Have you ever wondered what life would be like for a hulking, uncoordinated Minotaur who runs his own expensive china shop? No? Well, here's a simulation of one anyway. You're job is to guide this awkward creature around his store, picking up whatever items his customers want, then giving it to the customer for a profit. You have one week to make as much money as you can. The challenge comes from the fact that the Minotaur will lose money if he knocks anything over, and knocking over too many items will make the Minotaur fly into a murderous rage.

But here's where the game gets interesting: as it turns out, the Minotaur has factored his rage into the way he runs the shop. When you're in rage mode, you're insured for anything you break. In those moments you can take the opposite route by destroying everything while still making money. Just be wary that guards will be called in to handle you when you enter rage mode. They'll fire arrows the instant they see you, and it will only take a few before the Minotaur becomes incapacitated.

The fact that the game gives you two very different ways of advancing can lead to some hilarious situations. You can even upgrade your Minotaur and shop at the end of each day using the money you've earned. At the very least it's a fun way to spend half an hour, and with your overall profit being placed on a pretty active scoreboard, there's more than enough incentive to come back.

You can play it for free at http://blurst.com/minotaur-china-shop/.

Bit.Trip Beat

Bit.Trip Beat is basically a mixture of Guitar Hero and Pong. You move a paddle up and down the left side of the screen by tilting the Wii controller on its side (an idea that actually works really well). Your goal is to deflect different colored blocks that fly in from the right. Every block has its own patterns and properties that need to be considered in order to effectively deflect them. Some rebound repeatedly, some will move up and down the screen, others will stop mid-screen, then move after a several-second pause. The one thing that all the blocks abide to is that they follow with the music, and will add an additional beat when they deflect off your paddle.

There's so much this game does right. It has a fantastic retro visual style, it's built around a unique concept that it has a ton of fun with, and the chiptune music is incredibly catchy. Even the way it handles failure is interesting; miss too many blocks and the game loses all its flair: the background animations are wiped away, the paddles and blocks become black and white, and the only sounds you'll hear will be the blips and bloops of the blocks through the Wiimote speaker.

I guess that's why it's such a shame how infuriatingly hard it is. After a few minutes you'll be dealing with a ton of blocks coming in at different patterns. On top of all that is the colorful background which can obscure incoming blocks. Being a difficult game doesn't invalidate all the fantastic stuff it does, but it does limit its appeal. I'd recommend Bit.Trip Beat for people who are up for a serious challenge, but otherwise I'd suggest watching a few trailers before buying.

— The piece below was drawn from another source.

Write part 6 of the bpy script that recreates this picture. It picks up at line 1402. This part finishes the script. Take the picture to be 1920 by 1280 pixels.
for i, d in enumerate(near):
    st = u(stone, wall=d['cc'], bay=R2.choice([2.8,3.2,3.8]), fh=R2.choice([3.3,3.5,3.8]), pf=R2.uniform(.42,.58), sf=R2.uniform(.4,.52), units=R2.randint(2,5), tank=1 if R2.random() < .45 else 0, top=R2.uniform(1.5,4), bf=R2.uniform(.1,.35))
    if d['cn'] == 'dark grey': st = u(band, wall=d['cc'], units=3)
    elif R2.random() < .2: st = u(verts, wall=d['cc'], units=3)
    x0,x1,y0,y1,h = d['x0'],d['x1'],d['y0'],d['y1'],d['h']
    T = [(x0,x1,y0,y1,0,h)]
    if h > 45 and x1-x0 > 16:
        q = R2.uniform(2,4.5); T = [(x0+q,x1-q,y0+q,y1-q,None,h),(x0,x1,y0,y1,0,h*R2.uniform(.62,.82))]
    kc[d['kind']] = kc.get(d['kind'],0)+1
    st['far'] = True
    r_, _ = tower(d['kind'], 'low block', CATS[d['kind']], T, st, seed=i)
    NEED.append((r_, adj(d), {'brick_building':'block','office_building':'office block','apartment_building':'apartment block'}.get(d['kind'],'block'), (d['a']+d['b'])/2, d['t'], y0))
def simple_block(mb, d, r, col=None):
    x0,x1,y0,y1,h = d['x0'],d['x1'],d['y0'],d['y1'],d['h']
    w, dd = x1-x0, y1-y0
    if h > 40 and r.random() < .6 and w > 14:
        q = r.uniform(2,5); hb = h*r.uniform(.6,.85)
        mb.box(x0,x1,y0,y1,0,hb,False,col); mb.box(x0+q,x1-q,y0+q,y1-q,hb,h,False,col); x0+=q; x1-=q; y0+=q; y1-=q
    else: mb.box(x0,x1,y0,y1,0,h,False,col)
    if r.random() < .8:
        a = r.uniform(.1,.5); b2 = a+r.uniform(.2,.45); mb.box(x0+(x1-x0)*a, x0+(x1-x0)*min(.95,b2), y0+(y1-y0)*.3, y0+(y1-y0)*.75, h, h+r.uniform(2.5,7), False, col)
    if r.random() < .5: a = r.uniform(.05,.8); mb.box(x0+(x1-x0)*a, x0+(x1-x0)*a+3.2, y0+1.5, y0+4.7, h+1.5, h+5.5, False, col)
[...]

Bit.Trip Beat can be downloaded on the Wii from the WiiWare store.

World of Goo

It took me a long time to decide whether or not I wanted to make this an entry here or write a full review. It's a game that I could spend pages writing about; there's so much I like about it. It's not just the mechanics and level design, though; the music, the art style, the sense of humor, everything comes together in a fantastic package that hits almost all the right notes. Ultimately, the only reason why I'm posting this here is because I know I'll limit myself from gushing too much.

World of Goo is a physics-based puzzle game where you build structures out of living, moving creatures called goo. You'll start most levels with a solid object that your goo can be attached to, and from here you'll stretch the goo to form different structures. The goal of most levels is to reach a pipe that sucks up any unused goo, dodging various hazards along the way, and taking care not to pile too much weight onto any structure. If you have enough goo left over to meet the level's requirement, you'll move on. Any bonus goo that's gained is sent to an area called the World of Goo Corporation, where you can build to your heart's content.

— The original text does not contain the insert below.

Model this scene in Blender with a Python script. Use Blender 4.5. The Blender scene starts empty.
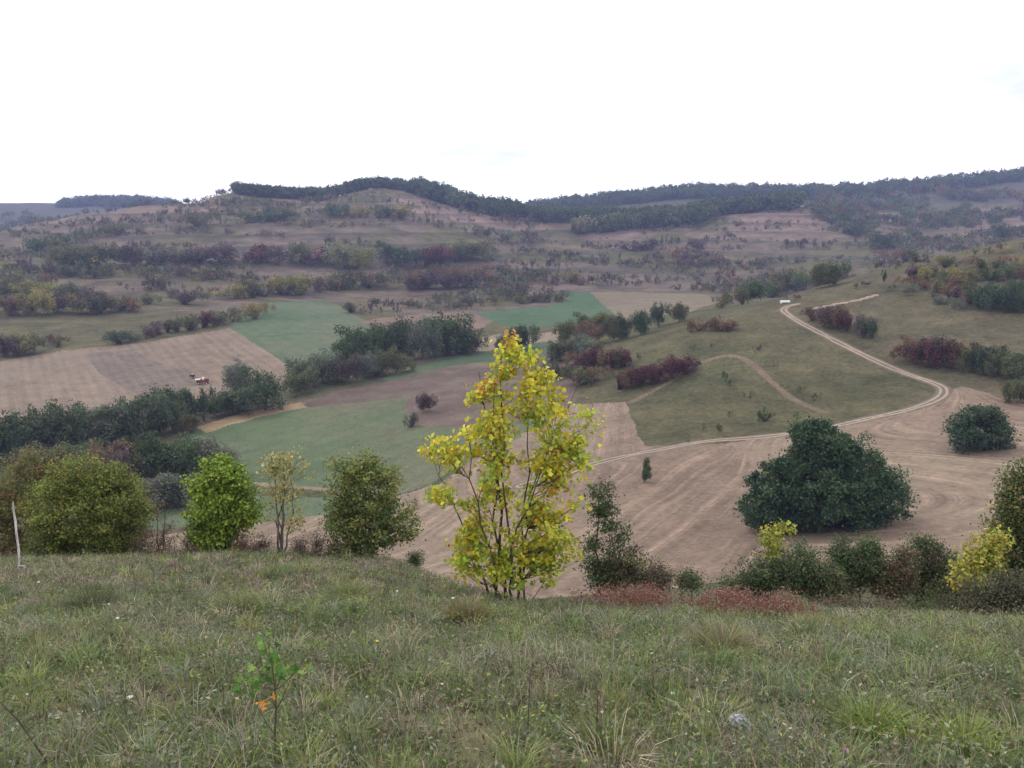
import bpy, bmesh, math, random
import numpy as np
from mathutils import Vector

# ------------------------------------------------------------------ camera, world, sun, exposure
SC = bpy.context.scene
COL = SC.collection
W, H, F = 1024, 768, 790.0
PITCH = math.radians(12.08)
CP, SP = math.cos(PITCH), math.sin(PITCH)

cam = bpy.data.cameras.new("camera")
cam.sensor_width = 36.0
cam.lens = F / W * 36.0
cam.clip_start = 0.05
cam.clip_end = 30000
camo = bpy.data.objects.new("camera", cam)
camo.location = (0, 0, 0)
camo.rotation_euler = (math.pi / 2 - PITCH, 0, 0)
COL.objects.link(camo)
SC.camera = camo

SUN_EL, SUN_AZ = math.radians(52), math.radians(-50)      # azimuth from +Y, negative = to the left
world = bpy.data.worlds.new("World")
SC.world = world
world.use_nodes = True
nt = world.node_tree
nt.nodes.clear()
out = nt.nodes.new("ShaderNodeOutputWorld")
sky = nt.nodes.new("ShaderNodeTexSky")
sky.sky_type = 'NISHITA'
sky.sun_disc = False
sky.sun_elevation = SUN_EL
sky.sun_rotation = SUN_AZ
bg = nt.nodes.new("ShaderNodeBackground"); bg.inputs[1].default_value = 0.1
nt.links.new(sky.outputs[0], bg.inputs[0])
cl = nt.nodes.new("ShaderNodeBackground"); cl.inputs[1].default_value = 1.42
tc = nt.nodes.new("ShaderNodeTexCoord")
mp = nt.nodes.new("ShaderNodeMapping"); mp.inputs['Scale'].default_value = (1.0, 1.0, 3.2)
nz = nt.nodes.new("ShaderNodeTexNoise"); nz.inputs['Scale'].default_value = 2.6; nz.inputs['Detail'].default_value = 5
cr = nt.nodes.new("ShaderNodeValToRGB")
cr.color_ramp.elements[0].position = 0.33; cr.color_ramp.elements[0].color = (0.53, 0.545, 0.57, 1)
cr.color_ramp.elements[1].position = 0.47; cr.color_ramp.elements[1].color = (1.0, 0.995, 1.0, 1)
nt.links.new(tc.outputs['Generated'], mp.inputs[0])
nt.links.new(mp.outputs[0], nz.inputs['Vector'])
nt.links.new(nz.outputs[0], cr.inputs[0])
nt.links.new(cr.outputs[0], cl.inputs[0])
mx = nt.nodes.new("ShaderNodeMixShader"); mx.inputs[0].default_value = 0.9
nt.links.new(bg.outputs[0], mx.inputs[1]); nt.links.new(cl.outputs[0], mx.inputs[2])
nt.links.new(mx.outputs[0], out.inputs[0])

sun = bpy.data.lights.new("sun", 'SUN')
sun.energy = 0.9
sun.angle = math.radians(16)
sun.color = (1.0, 0.96, 0.9)
suno = bpy.data.objects.new("sun", sun)
sd = Vector((math.sin(SUN_AZ) * math.cos(SUN_EL), math.cos(SUN_AZ) * math.cos(SUN_EL), math.sin(SUN_EL)))
suno.rotation_euler = (-sd).to_track_quat('-Z', 'Y').to_euler()
suno.location = (-60, 60, 120)
COL.objects.link(suno)

SC.view_settings.view_transform = 'Standard'
SC.view_settings.look = 'None'
SC.view_settings.exposure = 0.5
SC.view_settings.gamma = 1.0
SC.view_settings.use_curve_mapping = False
cy = SC.cycles
SC.render.engine = 'CYCLES'
cy.max_bounces = 4; cy.diffuse_bounces = 2; cy.glossy_bounces = 1; cy.transmission_bounces = 2
cy.transparent_max_bounces = 4; cy.volume_bounces = 1
cy.use_adaptive_sampling = True; cy.adaptive_threshold = 0.02
cy.use_denoising = True
cy.sample_clamp_indirect = 4.0

R = np.random.default_rng(11)
random.seed(5)

# ------------------------------------------------------------------ noise
_tab = np.random.default_rng(3).random((256, 256))
def vnoise(x, y):
    xi = np.floor(x).astype(int); yi = np.floor(y).astype(int)
    fx = x - xi; fy = y - yi
    fx = fx * fx * (3 - 2 * fx); fy = fy * fy * (3 - 2 * fy)
    a = _tab[xi & 255, yi & 255]; b = _tab[(xi + 1) & 255, yi & 255]
    c = _tab[xi & 255, (yi + 1) & 255]; d = _tab[(xi + 1) & 255, (yi + 1) & 255]
    return (a * (1 - fx) + b * fx) * (1 - fy) + (c * (1 - fx) + d * fx) * fy
def fbm(x, y, o=4):
    s = 0; a = 0.5; n = 0
    for i in range(o):
        s = s + a * vnoise(x * 2 ** i + 17.3 * i, y * 2 ** i + 5.1 * i); n += a; a *= 0.5
    return s / n
def sstep(a, b, x):
    t = np.clip((x - a) / (b - a), 0, 1)
    return t * t * (3 - 2 * t)

# ------------------------------------------------------------------ view geometry (used once to survey where things stand)
def te(u, v):
    xc = (np.asarray(u, float) - W / 2) / F; yc = (H / 2 - np.asarray(v, float)) / F
    fw = CP + yc * SP
    return xc / fw, (yc * CP - SP) / fw
def pt(u, v, Y):
    t, e = te(u, v)
    return np.array([t * Y, Y, e * Y])
def project(X, Y, Z):
    d = Y * CP - Z * SP
    return W / 2 + F * X / d, H / 2 - F * (Y * SP + Z * CP) / d

# ------------------------------------------------------------------ terrain survey lines: (u, distance, v)
KEYS = [
 [(0, 5, 742), (1024, 5, 742)],
 [(0, 10, 640), (500, 10, 642), (1024, 10, 644)],
 [(-250, 26, 562), (0, 26, 562), (130, 26, 560), (260, 26, 559), (390, 25, 564), (450, 21, 588), (520, 18, 609), (600, 18, 610), (700, 18, 611),
  (800, 19, 613), (900, 20, 615), (1024, 21, 618), (1274, 21, 608)],
 [(-250, 60, 612), (390, 60, 612), (520, 50, 645), (1024, 50, 645)],
 [(-250, 112, 548), (260, 112, 548), (390, 108, 552), (520, 95, 568), (600, 86, 577), (700, 80, 580), (800, 80, 575), (900, 80, 568), (1024, 80, 558), (1274, 80, 550)],
 [(-250, 170, 465), (390, 170, 462), (520, 160, 450), (600, 150, 460), (700, 140, 470), (800, 130, 480), (900, 125, 480), (1024, 125, 468), (1274, 125, 455)],
 [(-250, 215, 420), (130, 215, 420), (390, 215, 410), (520, 195, 412), (600, 172, 438), (700, 160, 442), (800, 165, 425), (900, 175, 402), (1024, 180, 383), (1274, 185, 365)],
 [(-250, 320, 350), (0, 330, 345), (130, 360, 330), (260, 400, 312), (390, 420, 312), (470, 360, 332), (520, 300, 354), (600, 255, 352), (700, 275, 318),
  (800, 300, 292), (900, 320, 264), (1024, 320, 238), (1274, 320, 190)],
 [(-250, 410, 310), (0, 420, 305), (130, 440, 300), (260, 470, 298), (390, 500, 302), (520, 470, 303), (600, 450, 305), (700, 440, 300), (800, 450, 298), (900, 480, 289), (1024, 520, 277), (1274, 520, 272)],
 [(-250, 560, 262), (0, 560, 262), (260, 600, 262), (390, 620, 262), (520, 640, 270), (640, 640, 275), (800, 640, 268), (900, 650, 258), (1024, 680, 245), (1274, 680, 235)],
 [(-250, 720, 236), (0, 720, 238), (130, 740, 228), (260, 760, 222), (390, 800, 217), (460, 810, 226), (520, 820, 238), (600, 820, 243), (700, 820, 238), (800, 820, 232), (900, 850, 236), (1024, 880, 226), (1274, 880, 220)],
 [(-250, 850, 236), (0, 850, 230), (60, 860, 219), (130, 880, 208), (200, 900, 202), (233, 920, 191), (260, 930, 196), (320, 950, 200), (345, 970, 194), (380, 1000, 187),
  (420, 990, 194), (460, 970, 206), (520, 940, 218), (600, 930, 223), (640, 930, 221), (700, 940, 217), (760, 960, 209), (800, 960, 206), (850, 970, 216), (900, 980, 222), (1024, 1000, 215), (1274, 1000, 205)],
 [(-250, 1250, 236), (0, 1250, 234), (130, 1200, 222), (200, 1180, 214), (260, 1180, 206), (380, 1180, 205), (460, 1180, 214), (520, 1150, 222), (640, 1150, 216), (760, 1150, 207), (800, 1150, 205), (900, 1150, 208), (1024, 1150, 199), (1274, 1150, 190)],
 [(-250, 2000, 207), (0, 2000, 205), (57, 2000, 205), (130, 2000, 204), (200, 2000, 207), (300, 1800, 208), (450, 1700, 214), (520, 1500, 213), (560, 1500, 207), (600, 1450, 203), (640, 1450, 199),
  (690, 1400, 194), (740, 1400, 194), (830, 1400, 194), (870, 1400, 191), (940, 1400, 185), (1024, 1400, 176), (1274, 1400, 165)],
 [(-250, 3000, 222), (1274, 2700, 215)],
 [(-250, 4400, 226), (1274, 4400, 226)],
]
def pchip_cols(xs, ys, xq):
    """monotone cubic through (xs, ys) per column: xs, ys are (K, C); xq is (Q,) -> (Q, C)"""
    K, C = xs.shape
    h = np.diff(xs, axis=0); d = np.diff(ys, axis=0) / h
    m = np.zeros_like(ys)
    w1 = 2 * h[1:] + h[:-1]; w2 = h[1:] + 2 * h[:-1]
    same = d[1:] * d[:-1] > 0
    with np.errstate(divide='ignore', invalid='ignore'):
        hm = (w1 + w2) / (w1 / d[:-1] + w2 / d[1:])
    m[1:-1] = np.where(same, hm, 0)
    m[0] = d[0]; m[-1] = d[-1]
    outv = np.empty((len(xq), C))
    cols = np.arange(C)
    for i, q in enumerate(xq):
        k = np.clip((xs <= q).sum(axis=0) - 1, 0, K - 2)
        x0 = xs[k, cols]; hh = h[k, cols]; s = np.clip((q - x0) / hh, -0.5, 1.2)
        y0 = ys[k, cols]; y1 = ys[k + 1, cols]; m0 = m[k, cols] * hh; m1 = m[k + 1, cols] * hh
        s2 = s * s; s3 = s2 * s
        outv[i] = (2 * s3 - 3 * s2 + 1) * y0 + (s3 - 2 * s2 + s) * m0 + (-2 * s3 + 3 * s2) * y1 + (s3 - s2) * m1
    return outv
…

To keep things fresh, new types of goo are introduced every few levels each with their own unique properties. Some can be set on fire while others work like balloons or rope.

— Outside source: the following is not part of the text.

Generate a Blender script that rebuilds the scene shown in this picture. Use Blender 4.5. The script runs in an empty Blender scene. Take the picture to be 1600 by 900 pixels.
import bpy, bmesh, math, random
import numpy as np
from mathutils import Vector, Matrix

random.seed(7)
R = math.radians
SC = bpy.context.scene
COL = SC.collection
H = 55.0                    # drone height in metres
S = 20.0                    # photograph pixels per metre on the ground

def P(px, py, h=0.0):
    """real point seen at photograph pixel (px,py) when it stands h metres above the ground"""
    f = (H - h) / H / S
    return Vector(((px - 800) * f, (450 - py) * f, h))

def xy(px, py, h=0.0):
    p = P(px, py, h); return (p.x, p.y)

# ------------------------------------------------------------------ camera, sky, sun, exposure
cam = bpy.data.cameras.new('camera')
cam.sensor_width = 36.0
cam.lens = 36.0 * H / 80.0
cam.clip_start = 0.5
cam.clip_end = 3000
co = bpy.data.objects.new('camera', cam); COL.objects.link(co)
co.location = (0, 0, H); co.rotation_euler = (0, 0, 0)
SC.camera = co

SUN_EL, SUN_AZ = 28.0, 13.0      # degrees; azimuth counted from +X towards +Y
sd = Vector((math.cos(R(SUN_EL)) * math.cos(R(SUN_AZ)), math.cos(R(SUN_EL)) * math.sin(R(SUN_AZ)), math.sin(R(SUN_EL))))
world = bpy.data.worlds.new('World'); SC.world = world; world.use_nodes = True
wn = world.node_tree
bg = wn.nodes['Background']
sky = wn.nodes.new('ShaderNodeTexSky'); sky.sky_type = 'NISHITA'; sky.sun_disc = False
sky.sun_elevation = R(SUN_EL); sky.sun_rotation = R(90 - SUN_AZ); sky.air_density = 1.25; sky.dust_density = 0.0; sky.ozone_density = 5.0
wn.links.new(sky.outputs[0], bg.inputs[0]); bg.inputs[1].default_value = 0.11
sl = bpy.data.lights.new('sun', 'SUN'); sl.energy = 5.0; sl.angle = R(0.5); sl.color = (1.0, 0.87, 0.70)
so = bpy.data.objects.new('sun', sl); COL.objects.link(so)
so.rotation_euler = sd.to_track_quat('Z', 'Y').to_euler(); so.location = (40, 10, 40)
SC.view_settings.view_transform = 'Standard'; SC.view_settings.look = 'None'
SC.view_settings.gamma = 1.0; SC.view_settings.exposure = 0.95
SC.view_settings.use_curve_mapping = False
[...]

What really impresses me about World of Goo is how strong it is in other areas, especially the music. It's constantly switching from funky bass-heavy pieces to carnival sideshow organ music, midi-styled electronic music to more atmospheric piano pieces. It's honestly the best video game soundtrack I've heard since Cave Story. And let's not forget about the amazing artwork that fills each level, the fluid animation, or the erratic and humorous writing that's plastered throughout the game. It's all fantastic and adds so much to a game that's already fun in its own right.

Really, the only flaws I can think of are the difficulty (it can get frustrating at times), and the unpredictable nature of making things out of moving creatures. It's also worth noting that the Wii version uses the Wiimote, which isn't quite as accurate as a mouse. But even considering those flaws, at just $20 World of Goo is a fantastic value.